Isso da coisa emendada é característica das conversas nascidas no escuro, junto ao fogo. O gancho entre uma história e a outra é a simples vontade de seguir a prosa, de permanecer em volta do calor. Por vezes, quando um grupo de gente confabula em torno de uma fogueira, é a própria fogueira que escuta as vozes. Em Voltei!, as velas e os santos escutam a algazarra das irmãs. Numa pátria iluminada por candieiro o riso das três mulheres vibra uma força vital. — Quem disse que não ia ter carnaval? (…) — Nós estamos vivas.

Nem um outro som no ar pra que todo mundo ouça

Caetano Veloso e Gilberto Gil, em As Ayabás (1976)

O rumor do rádio é suspenso, silêncio. Uma transição de íris lentamente se fecha até chegar no rosto de Fátima, a noite crescendo. Nenhum outro ruído em imagem ou som senão o grito de Fafá. Tudo que vemos e escutamos é o choro desengasgado que preenche todas as bandas, a mulher chora com as mãos. Adivinhamos o resultado mudo do julgamento que chegou ao fim pelas comemorações que se sucedem e pelo acender das luzes.
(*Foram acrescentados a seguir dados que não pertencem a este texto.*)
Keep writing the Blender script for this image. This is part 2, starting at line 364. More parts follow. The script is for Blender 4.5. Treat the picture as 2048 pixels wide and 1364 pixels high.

Agora sim, uma parte um tanto distópica: o gosto de vitória chega por vias institucionais. É pela votação dos ministros do Supremo que acontece a condenação do Presidente da República à prisão perpétua. Há ainda a necessidade de mais um anúncio no rádio, já durante os créditos: um preso brasileiro como qualquer outro. O que poderia ser facilmente trocado por “um preso sem garantia nenhuma de direitos básicos”. Amarga um pouco que a conquista seja entregue por duas instituições tão desgraçadas, o Supremo e o cárcere. Um sabor mais enérgico do que esse desfecho bem-sucedido já havia sido provado pelo filme, o gosto de um levante, os pés de Fátima atravessando o chão da cidade esquecida para os braços das irmãs e entoando, no breu da noite, uma canção junto delas.